Disproportionate distribution of profits in limited liability companies

by Luciana Goncalves Bassani

July 29, 2013


Among the essential rights of partners in limited liability companies are the right to vote on company matters and the right to earn profits from the company’s business activities.

In this regard, Article 1,008 of the 2002 Civil Code states that "any contractual provision that excludes a partner from sharing in the company’s profits and losses is null and void". Therefore, in limited liability companies, any contractual clause that effectively excludes one of the partners from the main objective of holding an interest in a company (ie, that of obtaining a return on one’s investment by sharing in company profits) is unconscionable and abusive.

Article 1,007 of the code in turn acknowledges that the partners have the autonomy and freedom to establish the proportion to which each partner will be entitled in the distribution of company profits, as follows: "unless stipulated otherwise, each partner is entitled to part of the company’s profits and losses, according to the proportion of their respective Quotas."

As such, the code permits the distribution of profits other than in proportion to each partner’s share of a company’s capital, provided that:

  •     all partners receive some portion of the profits; and
  •     the company’s articles of association expressly provide for such distribution of profits.

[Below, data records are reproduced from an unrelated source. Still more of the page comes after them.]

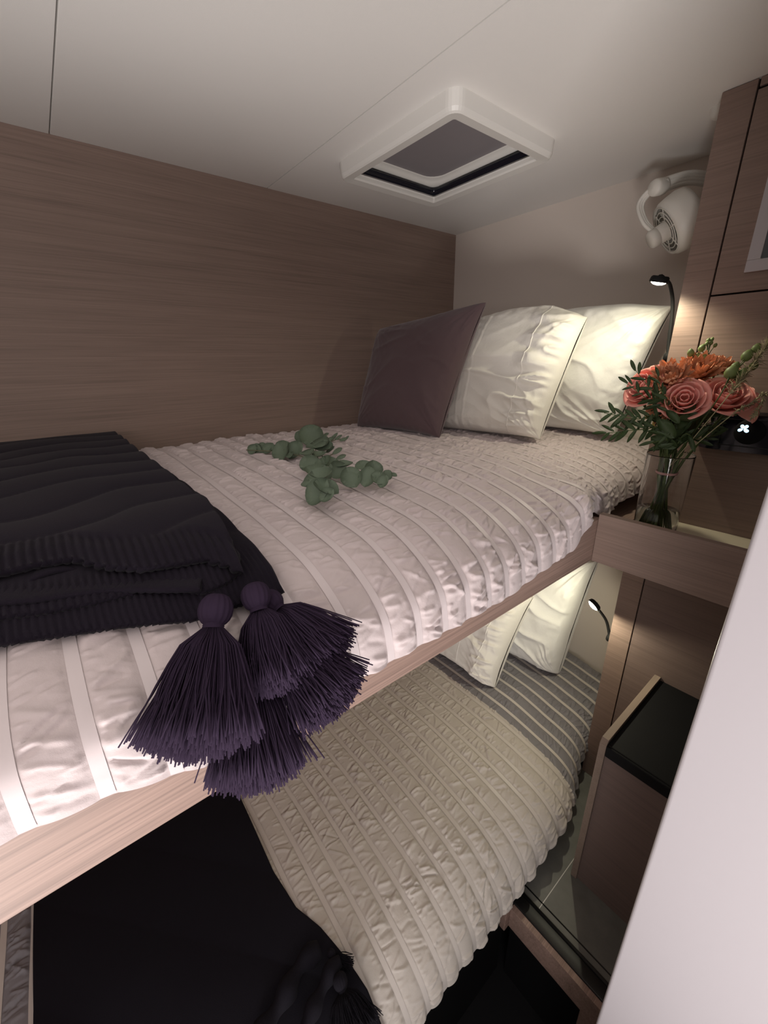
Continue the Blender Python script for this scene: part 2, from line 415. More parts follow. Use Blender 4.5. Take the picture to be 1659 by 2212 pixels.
# ------------------------------------------------------------------ quilts
PITCHR = 0.0583
def quilt(name, prof, x0, x1, dx, ns, xr0, mats, matfn, edge, hemfn, ribmats, label, seed, amp=1.0, hemp=.004):
    pr, Ln = crom(prof, ns)
    t = np.gradient(pr, axis=0); t /= np.linalg.norm(t, axis=1)[:, None]
    nrm = np.stack([-t[:, 1], t[:, 0]], 1)
    if nrm[ns // 4, 1] < 0: nrm = -nrm
    s = np.linspace(0, Ln, ns)
    wy = ss(0.95, 0.40, pr[:, 0])        # how strongly the outer edge follows x
    def surf(X, with_h=True):
        Xg, Sg = np.meshgrid(X, s, indexing='ij')
        sh_, dz = edge(X)
        Y = pr[None, :, 0] + (sh_[:, None]) * wy[None, :]
        Z = pr[None, :, 1] + dz[:, None]
        hem = hemfn(X)
        dn = ss(0.80, 1.0, s / Ln)
        Z = Z + hem[:, None] * dn[None, :]
        U = (Xg - xr0 + 0.0035 * (vn(Xg * 3, Sg * 5, seed + 5) - .5) * 2) / PITCHR
        u = U - np.floor(U); k = np.floor(U)
        u = (u - 0.0) ; q = np.clip((u - 0.125) / 0.75, 0, 1)
        puff = np.sin(np.pi * q) ** 0.7
        edgd = np.minimum(q, 1 - q)
        h = (0.0034 + 0.003 * np.exp(-(s / 0.03) ** 2) + hemp * ss(Ln - .06, Ln, s))[None, :] * puff
        if with_h:
            R = np.random.default_rng(seed); ds = s[1] - s[0]; C = np.zeros_like(h)
            for kk in range(int(k.min()), int(k.max()) + 1):
                c0 = np.searchsorted(X, xr0 + (kk - .15) * PITCHR); c1 = np.searchsorted(X, xr0 + (kk + 1.15) * PITCHR)
                if c1 - c0 < 3: continue
                for big in range(2):
                    n = int(Ln / (0.006 if not big else 0.013))
                    for _ in range(n):
                        s0 = R.random() * Ln; w = (0.0020 + 0.0014 * R.random()) if not big else (0.0025 + 0.0025 * R.random())
                        A = (0.0008 + 0.0016 * R.random()) if not big else (0.0014 + 0.0026 * R.random()) * (1 if R.random() < .75 else -1)
                        sl = R.normal(0, .15 if not big else .32) * PITCHR; cv = R.normal(0, .15) * PITCHR
                        if not big:
                            L_ = .12 + .45 * R.random() ** 2; qa, qb = (0, L_) if R.random() < .5 else (1 - L_, 1)
                        else:
                            qa = max(0, R.random() * .8 - .45); qb = min(1, qa + .6 + .6 * R.random())
                        r0 = max(0, int((s0 - .05) / ds)); r1 = min(len(s), int((s0 + .05) / ds) + 1)
                        qq = q[c0:c1, r0:r1]; ok = (k[c0:c1, r0:r1] == kk)
                        d = Sg[c0:c1, r0:r1] - s0 - sl * (qq - .5) - cv * (qq - .5) ** 2
                        win = ss(qa - .06, qa + .10, qq) * ss(qb + .06, qb - .16, qq) * ok
                        C[c0:c1, r0:r1] += A * np.exp(-(d / w) ** 2) * win
            C = .006 * np.tanh(C / .006)
            h = h + amp * C * np.clip(edgd * 14, 0, 1) * (0.55 + 0.9 * vn(Xg * 8, Sg * 8, seed + 14))
        low = 0.010 * (vn(Xg * 5, Sg * 6, seed + 8) - .5)
        hh = low + (h if with_h else 0)
        P = np.stack([Xg, Y + nrm[None, :, 0] * hh, Z + nrm[None, :, 1] * hh], -1)
        return P
    X = np.arange(x0, x1, dx)
    P = surf(X)
    mi = None
    if matfn is not None:
        mi = np.repeat(matfn(0.5 * (X[1:] + X[:-1]))[:, None], ns - 1, 1)
    q = gridobj(name, P, mats, None, mi)
    tag(q, label, 'quilt')
    k = math.ceil((x0 - xr0) / PITCHR)
    while xr0 + k * PITCHR < x1 - 0.01:
        xc = xr0 + k * PITCHR
        if xc > x0 + 0.02:
            xs = xc + np.linspace(-0.0063, 0.0063, 4)
            R = surf(xs, False)[:, ::2]
            wob = 0.0035 * (vn(R[..., 0] * 3, np.repeat(s[None, ::2], 4, 0) * 5, seed + 5) - .5) * 2
            R[..., 0] -= wob
            R += np.stack([np.zeros((len(xs), R.shape[1])), np.broadcast_to(nrm[::2, 0], R.shape[:2]) * 0.0012, np.broadcast_to(nrm[::2, 1], R.shape[:2]) * 0.0012], -1)
            rb = gridobj('ribbon', R, ribmats, q)
        k += 1
    return q, surf, s, pr
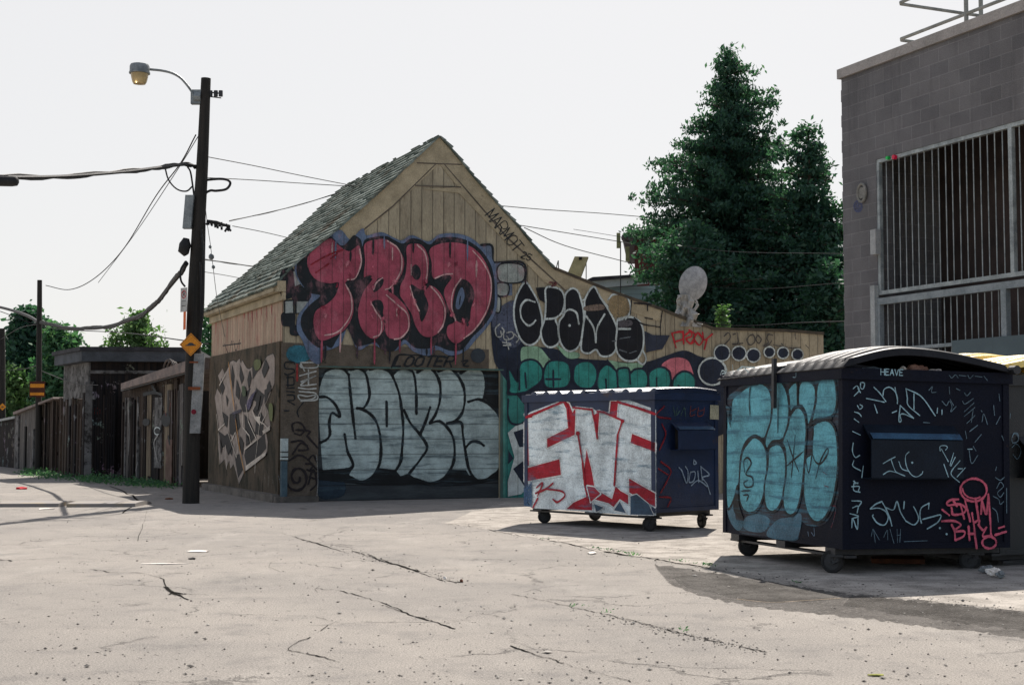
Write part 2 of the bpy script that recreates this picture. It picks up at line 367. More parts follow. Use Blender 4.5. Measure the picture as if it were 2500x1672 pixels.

In addition, the articles of association may stipulate that such disproportionate distribution must be approved by the general partners’ meeting, and may even establish the quorum required for such approval. Although the code does not stipulate a specific quorum for this purpose, it is recommended that unanimous approval be required, in order to avoid potential claims or challenges by any partners who may feel wronged, or claims by third parties (eg, the tax authorities).

If the partners do not wish to require unanimous approval for disproportionate distribution, it is recommended that the consent of the directly affected partners be recorded, to prevent them from challenging the company or the other partners on those grounds.

In practical terms, the recently defunct National Commercial Registry Department also allowed partners to provide freely for the distribution of profits in limited liability companies, as demonstrated by the guidelines contained in its website for drafting articles of association:

"Distribution of the profits or losses among the partners: Indication of distribution of profits among the partners in proportion with each partner’s share of the company’s capital, unless agreed otherwise (art. 997, Vll, CC/2002)."

The distribution of profits to partners has been exempt from income tax since 1996, provided that the rules pertaining to the form of taxation of legal entities are observed. The Federal Revenue Service, in Consultation Ruling 46/2010, acknowledged that profits distributed to partners in disproportion to their respective shares of the company’s capital also qualify for this exemption, provided that such distribution is duly stipulated in the company’s articles of association.

Therefore, a limited liability company may distribute profits to its partners in disproportion to each partner’s respective share of its capital, provided that:

  •     such distribution is expressly provided for in the articles of association; and
  •     no partner is excluded from the distribution of profits.

The disproportionate distribution of profits affords companies more organisational freedom, enabling them to distribute profits in accordance with the effective contribution of each partner thereto.